In Australia last week the focus was mainly on a speeches from the deputy governor, and governor of the Reserve Bank of Australia (RBA). The interest rate market remains a little divergent from their rhetoric, still pricing around 100pts of easing in the cash rate before the end of the year. The RBA focus on the trading partners in Asia should not be underestimated. Last week’s stronger than expected HSBC Chinese PMI number had little effect on the interest rate market, but certainly gave demand for the AUD a boost. This coming week sees the focus move back to the economic data.

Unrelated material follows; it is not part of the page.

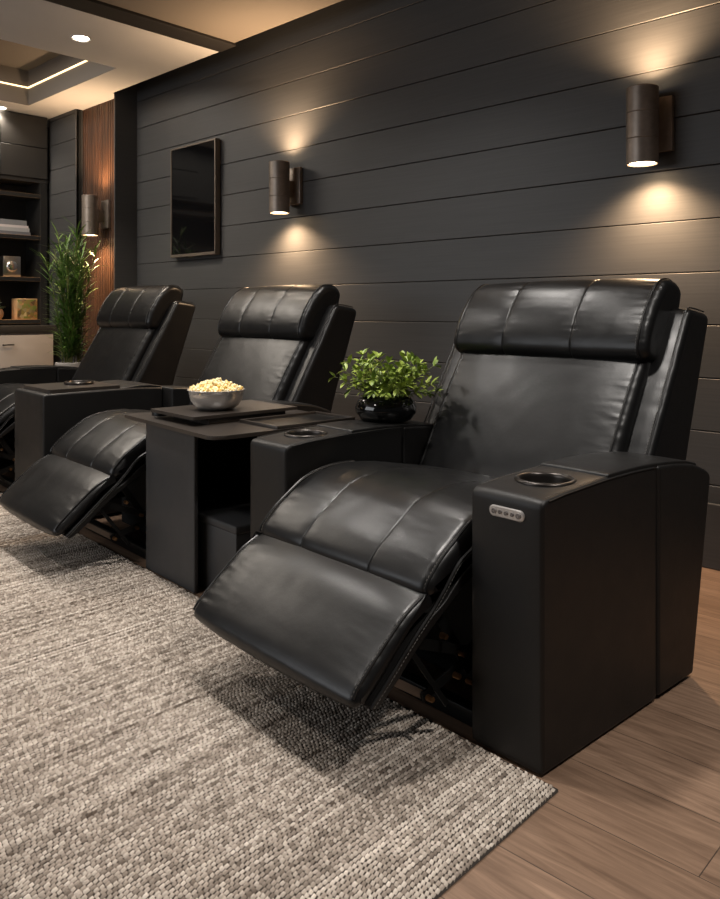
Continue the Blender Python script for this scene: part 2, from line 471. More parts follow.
# ------------------------------------------------------------------ wall lights
SP = 95
warm_lens = emit('warm_lamp_lens', (1, .72, .42), 22)
def sconce(x, y, wall, label, k=1.0):
    t = thing('wall_sconce', label, 'wall light', (x, wall, 1.883), 0, 'up-and-down wall sconces')
    dy = y-wall; R = .067
    bm = bmesh.new()
    for z0, z1 in ((-.165, -.058), (-.058, .055), (.055, .165)):
        pr = [(R-.006, z0+.006), (R-.004, z0), (R-.001, z0+.0006), (R, z0+.003), (R, z1-.003), (R-.0025, z1), (R-.006, z1), (R-.006, z1-.012)]
        lathe(bm, pr, 0, dy, 48)
    lathe(bm, [(R-.006, -.165), (R-.006, -.15), (0, -.148)], 0, dy, 48); lathe(bm, [(R-.006, .165), (R-.006, .15), (0, .148)], 0, dy, 48)
    finish(bm, 'cylinder_shade', M['bronze'], t, smooth=22)
    bm = bmesh.new(); lathe(bm, [(0, -.157), (R-.014, -.157), (R-.008, -.150)], 0, dy, 40); finish(bm, 'lower_lamp', warm_lens, t)
    bm = bmesh.new(); lathe(bm, [(0, .157), (R-.014, .157), (R-.008, .150)], 0, dy, 40); finish(bm, 'upper_lamp', warm_lens, t)
    bm = bmesh.new(); box(bm, -.055+.02, .055+.035, -.03, 0, -.10, .137, bev=.004); finish(bm, 'back_plate', M['bronze'], t)
    bm = bmesh.new(); box(bm, -.02, .03, dy+R-.012, -.028, -.05, .05, bev=.004); finish(bm, 'bracket', M['bronze'], t)
    for s, pw in ((1, SP), (-1, SP)):
        l = bpy.data.lights.new('sconce_beam', 'SPOT'); l.energy = pw*k; l.color = (1, .66, .38)
        l.spot_size = math.radians(138); l.spot_blend = 1.0; l.shadow_soft_size = .03
        lo = bpy.data.objects.new('sconce_beam', l); COL.objects.link(lo)
        lo.location = (x, y, 1.883+s*.170); lo.rotation_euler = (PI if s > 0 else 0, 0, 0)
sconce(-1.43, 3.265, WY, 'large bronze cylinder wall light on the shiplap above the nearest recliner')
sconce(-3.835, 3.265, WY, 'bronze cylinder wall light on the shiplap between the black screen and the nearest light')
sconce(-6.08, 3.12, 3.262, 'bronze cylinder wall light on the walnut slat panel', .45)

# ------------------------------------------------------------------ wall screen
t = thing('wall_screen', 'tall black glass screen in thin bronze frame hung on shiplap wall', 'screen', (-4.925, WY, 1.92))
bm = bmesh.new(); w, h = .293, .421
for a in ((-w, -w+.013, -h, h), (w-.013, w, -h, h), (-w+.013, w-.013, h-.013, h), (-w+.013, w-.013, -h, -h+.022)):
    box(bm, a[0], a[1], -.052, -.008, a[2], a[3], bev=.0015, seg=1)
finish(bm, 'screen_frame', M['frame'], t)
bm = bmesh.new(); box(bm, -w+.013, w-.013, -.046, -.02, -h+.022, h-.013); finish(bm, 'glass_panel', M['glass'], t)
bm = bmesh.new(); box(bm, -w+.05, w-.05, -.02, 0, -h+.08, h-.08); finish(bm, 'wall_mount', M['dark'], t)

# ------------------------------------------------------------------ rug: real woven loops
def rug():
    X1 = -.882; Y0 = -.6; X0 = -6.2
    # back edge follows the row of chairs
    def yb(x): return row(0, 1.497).y+(x-row(0, 1.497).x)*(-math.tan(PHI))
    bm = bmesh.new()
    RW = .0215; n = int((X1-X0)/RW)
    # base pad
    p = [(X0, Y0), (X1, Y0), (X1, yb(X1)), (X0, yb(X0))]
    lo = [bm.verts.new((x, y, .0005)) for x, y in p]; hi = [bm.verts.new((x, y, .006)) for x, y in p]
    bm.faces.new(hi); bm.faces.new(lo)
    for i in range(4): bm.faces.new((lo[i], lo[(i+1) % 4], hi[(i+1) % 4], hi[i]))
    me = bpy.data.meshes.new('tmp'); bm.to_mesh(me); bm.free()
    V = [tuple(v.co) for v in me.vertices]; F = [tuple(p.vertices) for p in me.polygons]
    bpy.data.meshes.remove(me)
    rnd = random.Random(3)
    Y = [0.0]*len(V); MI = [1]*len(F)
    x = X1-.006; k = 0
    while x > X0:
        wid = .0112 if x > -3.6 else .015
        ln = .0118 if x > -3.6 else .019
        streak = rnd.random()
        y = Y0+rnd.random()*ln; ye = yb(x)
        hw = wid*.40
        while y < ye-ln*.6:
            l = ln*(.85+.3*rnd.random()); y1 = min(y+l, ye); yc = (y+y1)/2; hl = (y1-y)/2*1.1
            yarn = min(1, max(0, .42*rnd.random()+.25*streak+.5*(noise.noise(Vector((x*2.2, yc*1.1, k*.9)))*.5+.5)))
            h = .0085+.0022*rnd.random(); sk = .0020+(rnd.random()-.5)*.0018; ox = (rnd.random()-.5)*.0008; tl = (rnd.random()-.5)*.002
            b = len(V); cx = x+ox
            V.extend(((cx-hw+sk, yc-hl, .004), (cx+hw+sk, yc-hl, .004), (cx+hw-sk, yc+hl, .004), (cx-hw-sk, yc+hl, .004),
                      (cx-hw*.78+sk*.6, yc-hl*.7, h*.86-tl), (cx+hw*.78+sk*.6, yc-hl*.7, h*.86+tl), (cx+hw*.78-sk*.6, yc+hl*.7, h*.86+tl), (cx-hw*.78-sk*.6, yc+hl*.7, h*.86-tl),
                      (cx, yc, h)))
            F.extend(((b, b+1, b+5, b+4), (b+1, b+2, b+6, b+5), (b+2, b+3, b+7, b+6), (b+3, b, b+4, b+7),
                      (b+4, b+5, b+8), (b+5, b+6, b+8), (b+6, b+7, b+8), (b+7, b+4, b+8)))
            Y.extend([yarn]*9); MI.extend([0]*8)
            y = y1
        x -= wid*1.0; k += 1
    me = bpy.data.meshes.new('area_rug'); me.from_pydata(V, [], F); me.update()
    me.polygons.foreach_set('use_smooth', [True]*len(me.polygons))
    me.materials.append(M['rug']); me.materials.append(M['rugback'])
    me.polygons.foreach_set('material_index', MI)
    at = me.attributes.new('yarn', 'FLOAT', 'POINT'); at.data.foreach_set('value', Y)
    o = bpy.data.objects.new('area_rug', me); COL.objects.link(o)
    tag(o, 'chunky woven beige and brown rug in front of the recliners', 'rug')
rug()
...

Tuesday sees the latest building approvals released, before private capital expenditure and retail sales data on Thursday.
 
The stronger than expected retail sales numbers and Chinese PMI  data last week should keep the focus on the Reserve Bank of New Zealand, as we approach the next cash rate decision on the 15th of September. Along with the Australian dollar the NZD saw renewed demand last week, even in the absence of a definite commitment of further stimulus from the FED. This coming week will see direction mostly be driven by offshore sentiment. Local data comes in the form of building consents on Tuesday and the NBNZ Business Confidence Survey on Wednesday.
 
The Great British Pound fell out of favour a little again last week. After a couple of weeks of renewed demand, apparent end of months sell flows weighed on the GBP, almost across the board. There was an absence of economic data for the bulk of the week, before the revised GDP number on Friday was released at .2%, as expected.  This week sees housing and manufacturing numbers on Thursday, ahead of construction numbers on Friday. With little expectation from the Bank of England monetary policy meeting next week, reported end of month sell flows may well continue to provide the tone in the short term.
 
The market’s resilience with regards to the European debt issues, appears to have grown in the short term. What must be kept in mind with regards to the EURO, is the fact that the negotiations with regards to the Greek bailout package are ongoing. With this in mind expect the EURO to continue to see periods of pressure, and broader ranges to remain in place on most cross rates. The focus for the week will be a speech by European Central Bank head Trichet, as he testifies on the debt crisis to the European Parliaments Economic Committee late on Monday.
 
In Canada the economic data flow has been light. Last week saw just the release of a disappointing retail sales number, that was -.1%, against an expectation +.3%. This week sees the focus move to the monthly GDP figure. Market expectations are of a modest .2% rise, which is a bounce back from last month’s .3% decline. The Canadian economy remains quite reliant on the tepid economy of its largest trading partner and neighbor the US. The Bank of Canada is likely to leave its cash rate unchanged in the short term and this should maintain its reasonably close correlation to the US dollar.
 
In South Africa there has been debate building around the possibility of a cut to the cash rate from the South African Reserve Bank (SARB). This debate came to a grinding holt last week, as the latest inflation and producer prices index numbers were released. The inflation number was 5.3% vs an expectation of 5.0% and will no doubt mean the SARB are forced to maintain their current interest rate status. The persistent inflationary pressure, coupled with sluggish growth, is not isolated to South Africa and it will be interesting to see how the situation plays out over the medium term.